Awesome comment to read at 430 in the morning. Thank you
Bicycle
Books
Rope or really any cordage. Can't begin to tell you how handy learning 7-10ish knots has come, plus lashings
I'm curious just because I never use ropes or knots - what kind of work or activity do you do where you use that regularly?
I was always terrible with knots growing up. My father spent far too much time trying to teach me a basic trucker's hitch and sadly never got to see me really "get it". Then, when my own son was in Cub Scouts and supposed to learn some basic knots, something just clicked in my mind and I took an interest. The bowline was the gateway knot for me and learning that led me to finally apply myself to the trucker's hitch. Just such a useful pair for tying up a load. I can understand why my father really wanted me to learn it.
Now, I keep a length of paracord on my desk and will fiddle with it, practicing knots whenever I'm doing something that leaves my hands free. And ya, having a basic set of knots down is just damned handy.
INDOOR PLUMBING
I live in an apartment complex. The thought of having to share an outhouse (more than 1 if lucky) with hundreds of strangers TERRIFIES ME. And/or use chamberpots. FUCK NO
A BLESSED ETERNAL AFTERLIFE OF BLISS FOR ALL HUMANS WHO CONTRIBUTED TO INDOOR PLUMBING SCIENCE 😩
Do vinyl records count? I really like that they make beautiful noise from a simple electromechanical process.
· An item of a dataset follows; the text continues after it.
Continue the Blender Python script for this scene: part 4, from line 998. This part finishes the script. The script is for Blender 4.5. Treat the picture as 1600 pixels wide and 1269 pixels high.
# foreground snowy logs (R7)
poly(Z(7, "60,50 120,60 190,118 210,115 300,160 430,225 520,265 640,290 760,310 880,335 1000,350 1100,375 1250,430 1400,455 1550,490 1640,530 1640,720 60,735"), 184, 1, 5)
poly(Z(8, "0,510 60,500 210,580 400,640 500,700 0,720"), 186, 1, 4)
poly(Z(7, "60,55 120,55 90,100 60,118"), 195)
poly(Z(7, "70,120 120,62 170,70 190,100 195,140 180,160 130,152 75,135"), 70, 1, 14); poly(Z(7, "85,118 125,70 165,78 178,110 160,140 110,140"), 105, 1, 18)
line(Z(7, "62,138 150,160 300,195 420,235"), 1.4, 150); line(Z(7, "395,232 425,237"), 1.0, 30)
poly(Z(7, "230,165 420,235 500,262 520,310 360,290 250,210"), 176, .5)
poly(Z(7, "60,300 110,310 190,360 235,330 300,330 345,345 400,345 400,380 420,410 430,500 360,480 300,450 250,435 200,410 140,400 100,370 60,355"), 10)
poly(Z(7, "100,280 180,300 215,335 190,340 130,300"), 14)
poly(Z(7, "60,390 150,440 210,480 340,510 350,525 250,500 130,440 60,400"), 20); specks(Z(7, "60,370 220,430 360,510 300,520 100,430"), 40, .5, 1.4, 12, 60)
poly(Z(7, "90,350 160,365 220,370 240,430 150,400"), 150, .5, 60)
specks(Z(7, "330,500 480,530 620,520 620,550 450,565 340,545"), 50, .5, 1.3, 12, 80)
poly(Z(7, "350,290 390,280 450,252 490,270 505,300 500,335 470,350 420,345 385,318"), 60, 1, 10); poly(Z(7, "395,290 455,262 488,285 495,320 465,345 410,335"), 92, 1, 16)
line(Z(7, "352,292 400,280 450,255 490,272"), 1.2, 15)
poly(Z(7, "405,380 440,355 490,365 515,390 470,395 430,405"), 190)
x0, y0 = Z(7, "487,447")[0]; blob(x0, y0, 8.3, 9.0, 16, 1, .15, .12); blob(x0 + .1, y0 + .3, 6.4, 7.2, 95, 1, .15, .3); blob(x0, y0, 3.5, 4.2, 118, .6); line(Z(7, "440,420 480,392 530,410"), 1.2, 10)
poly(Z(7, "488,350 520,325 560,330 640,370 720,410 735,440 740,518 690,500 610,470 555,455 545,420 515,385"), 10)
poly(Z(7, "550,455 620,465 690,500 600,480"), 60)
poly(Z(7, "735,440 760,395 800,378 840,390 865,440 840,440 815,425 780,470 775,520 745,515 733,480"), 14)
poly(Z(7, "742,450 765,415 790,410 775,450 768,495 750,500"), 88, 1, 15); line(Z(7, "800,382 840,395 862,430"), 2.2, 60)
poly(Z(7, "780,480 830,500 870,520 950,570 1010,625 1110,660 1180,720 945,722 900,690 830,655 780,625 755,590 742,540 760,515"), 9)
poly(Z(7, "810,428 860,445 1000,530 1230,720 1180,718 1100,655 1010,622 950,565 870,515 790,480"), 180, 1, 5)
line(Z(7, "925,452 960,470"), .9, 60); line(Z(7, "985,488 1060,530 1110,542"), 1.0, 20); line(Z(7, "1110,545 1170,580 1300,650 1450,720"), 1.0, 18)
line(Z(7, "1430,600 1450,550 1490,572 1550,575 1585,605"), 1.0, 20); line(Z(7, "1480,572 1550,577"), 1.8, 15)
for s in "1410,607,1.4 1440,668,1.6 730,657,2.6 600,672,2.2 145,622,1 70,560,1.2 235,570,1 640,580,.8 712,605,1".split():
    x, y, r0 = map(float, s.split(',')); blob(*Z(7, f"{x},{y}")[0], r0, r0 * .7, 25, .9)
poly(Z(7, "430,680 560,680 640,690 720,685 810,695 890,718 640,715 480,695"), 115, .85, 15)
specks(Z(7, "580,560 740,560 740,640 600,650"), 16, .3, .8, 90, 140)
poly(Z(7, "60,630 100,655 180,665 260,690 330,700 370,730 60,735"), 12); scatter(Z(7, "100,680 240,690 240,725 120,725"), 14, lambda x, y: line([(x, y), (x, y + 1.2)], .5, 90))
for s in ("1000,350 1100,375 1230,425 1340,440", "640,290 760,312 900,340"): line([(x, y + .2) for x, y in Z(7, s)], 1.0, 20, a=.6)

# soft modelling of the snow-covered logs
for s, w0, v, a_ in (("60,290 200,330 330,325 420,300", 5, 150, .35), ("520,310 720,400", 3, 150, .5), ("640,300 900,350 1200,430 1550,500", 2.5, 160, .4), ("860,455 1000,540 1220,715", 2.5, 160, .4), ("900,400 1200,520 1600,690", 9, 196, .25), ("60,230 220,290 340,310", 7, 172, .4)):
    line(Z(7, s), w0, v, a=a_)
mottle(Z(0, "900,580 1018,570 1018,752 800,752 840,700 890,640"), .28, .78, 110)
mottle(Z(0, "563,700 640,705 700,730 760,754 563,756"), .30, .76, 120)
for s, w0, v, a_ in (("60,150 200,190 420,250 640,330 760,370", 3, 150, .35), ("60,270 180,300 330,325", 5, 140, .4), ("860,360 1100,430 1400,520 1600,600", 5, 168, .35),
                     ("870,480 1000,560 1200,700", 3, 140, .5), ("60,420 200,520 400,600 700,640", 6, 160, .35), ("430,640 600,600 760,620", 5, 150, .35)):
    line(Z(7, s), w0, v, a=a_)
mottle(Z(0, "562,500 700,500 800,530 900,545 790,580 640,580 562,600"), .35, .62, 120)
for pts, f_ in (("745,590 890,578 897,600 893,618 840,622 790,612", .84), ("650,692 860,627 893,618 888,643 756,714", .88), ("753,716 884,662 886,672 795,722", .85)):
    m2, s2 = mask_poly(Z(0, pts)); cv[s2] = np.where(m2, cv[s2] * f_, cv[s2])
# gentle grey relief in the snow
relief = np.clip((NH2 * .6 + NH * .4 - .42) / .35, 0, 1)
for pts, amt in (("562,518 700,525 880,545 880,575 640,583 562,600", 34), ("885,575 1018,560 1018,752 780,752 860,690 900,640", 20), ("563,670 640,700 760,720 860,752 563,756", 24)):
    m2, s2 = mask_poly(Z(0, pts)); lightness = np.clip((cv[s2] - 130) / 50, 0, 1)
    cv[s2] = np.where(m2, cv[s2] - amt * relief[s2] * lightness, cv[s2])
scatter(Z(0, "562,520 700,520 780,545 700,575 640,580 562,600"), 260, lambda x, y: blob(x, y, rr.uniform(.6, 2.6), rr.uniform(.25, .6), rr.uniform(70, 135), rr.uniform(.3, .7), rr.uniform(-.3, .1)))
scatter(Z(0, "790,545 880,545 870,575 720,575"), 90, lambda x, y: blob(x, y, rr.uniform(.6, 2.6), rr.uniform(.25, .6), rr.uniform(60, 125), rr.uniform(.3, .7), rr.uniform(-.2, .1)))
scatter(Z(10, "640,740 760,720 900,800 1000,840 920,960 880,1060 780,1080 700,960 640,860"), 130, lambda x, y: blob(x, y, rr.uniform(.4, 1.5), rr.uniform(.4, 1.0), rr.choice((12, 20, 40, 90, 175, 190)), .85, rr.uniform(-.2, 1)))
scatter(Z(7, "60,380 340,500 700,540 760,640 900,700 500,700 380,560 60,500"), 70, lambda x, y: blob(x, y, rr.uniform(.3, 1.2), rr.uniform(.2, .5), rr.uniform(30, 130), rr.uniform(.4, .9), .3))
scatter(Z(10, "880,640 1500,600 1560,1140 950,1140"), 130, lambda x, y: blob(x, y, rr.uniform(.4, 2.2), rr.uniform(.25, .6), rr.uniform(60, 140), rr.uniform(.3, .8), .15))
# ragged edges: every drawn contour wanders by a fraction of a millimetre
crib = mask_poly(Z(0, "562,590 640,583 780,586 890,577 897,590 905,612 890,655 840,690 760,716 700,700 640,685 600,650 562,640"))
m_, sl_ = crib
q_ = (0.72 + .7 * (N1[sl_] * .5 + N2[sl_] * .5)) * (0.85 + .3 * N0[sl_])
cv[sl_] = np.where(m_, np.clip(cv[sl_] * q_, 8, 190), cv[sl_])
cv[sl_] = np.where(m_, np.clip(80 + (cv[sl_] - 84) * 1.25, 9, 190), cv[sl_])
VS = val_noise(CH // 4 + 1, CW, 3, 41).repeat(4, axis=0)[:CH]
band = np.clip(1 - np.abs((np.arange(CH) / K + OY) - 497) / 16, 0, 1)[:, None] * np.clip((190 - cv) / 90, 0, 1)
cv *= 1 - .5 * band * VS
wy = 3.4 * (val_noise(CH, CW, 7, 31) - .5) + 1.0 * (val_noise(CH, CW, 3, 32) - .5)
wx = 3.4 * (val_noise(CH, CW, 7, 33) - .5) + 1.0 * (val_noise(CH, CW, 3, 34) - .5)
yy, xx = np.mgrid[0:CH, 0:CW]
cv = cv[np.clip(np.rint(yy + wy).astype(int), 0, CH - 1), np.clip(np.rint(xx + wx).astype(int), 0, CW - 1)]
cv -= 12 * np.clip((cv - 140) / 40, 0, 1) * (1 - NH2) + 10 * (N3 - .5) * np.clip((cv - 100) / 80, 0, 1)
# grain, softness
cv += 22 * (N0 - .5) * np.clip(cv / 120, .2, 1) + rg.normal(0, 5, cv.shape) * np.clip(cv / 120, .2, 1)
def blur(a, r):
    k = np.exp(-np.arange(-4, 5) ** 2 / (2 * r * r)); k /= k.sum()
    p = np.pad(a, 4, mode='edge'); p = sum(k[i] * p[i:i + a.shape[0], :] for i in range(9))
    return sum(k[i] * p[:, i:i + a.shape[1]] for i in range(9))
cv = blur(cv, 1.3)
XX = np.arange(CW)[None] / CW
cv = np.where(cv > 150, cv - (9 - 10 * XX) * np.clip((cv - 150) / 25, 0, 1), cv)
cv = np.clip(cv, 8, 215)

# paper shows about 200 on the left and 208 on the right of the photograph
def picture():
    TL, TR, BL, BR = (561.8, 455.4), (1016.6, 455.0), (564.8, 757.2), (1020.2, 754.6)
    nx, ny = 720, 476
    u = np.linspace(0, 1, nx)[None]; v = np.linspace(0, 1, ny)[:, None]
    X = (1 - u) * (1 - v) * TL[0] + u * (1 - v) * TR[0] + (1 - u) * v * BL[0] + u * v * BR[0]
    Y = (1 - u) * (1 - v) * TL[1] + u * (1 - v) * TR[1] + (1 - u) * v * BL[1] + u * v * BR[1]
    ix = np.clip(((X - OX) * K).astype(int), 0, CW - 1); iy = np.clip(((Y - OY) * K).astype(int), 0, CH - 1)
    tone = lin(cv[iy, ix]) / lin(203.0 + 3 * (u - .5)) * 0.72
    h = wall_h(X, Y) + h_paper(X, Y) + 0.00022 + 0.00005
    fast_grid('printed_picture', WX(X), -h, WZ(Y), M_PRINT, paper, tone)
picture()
Rice cookers. It's super low tech but works great to cook perfect rice.
I dont know about you, but our rice cooker seems quite high tech. It can even talk!
Waterwheels. Thousands of years old but still an essential part of our energy system.
Automatic (mechanical) wristwatches.
I love the idea of a truly symbiotic relationship between a thoughtfully and carefully designed mechanism and a human. I walk around and live my life, and by doing so, I give it the kinetic energy it needs to keep its mainspring wound, and in return it tells me what time it is. Always. Without fail. I just have to tweak the time if it starts to get too far off, but that’s barely even an imposition. After a good long while, it’s prudent to have them serviced, but if you’re not observing any problems, it’s generally perfectly fine, and will keep ticking along as long as you wear it regularly.
I had a cheap automatic in college, sadly lost it in a move.
But I loved it so much, kept itself wound up without issue, and it was amazing to look at all the tiny parts that made it work.
There are some good enough automatics out now at very reasonable prices.
Of course there are also crazy expensive ones also, but they all do essentially the same thing - convert your movements into time measurements 😀
Similarly, I have a cuckoo clock. I could watch the internal mechanism for hours.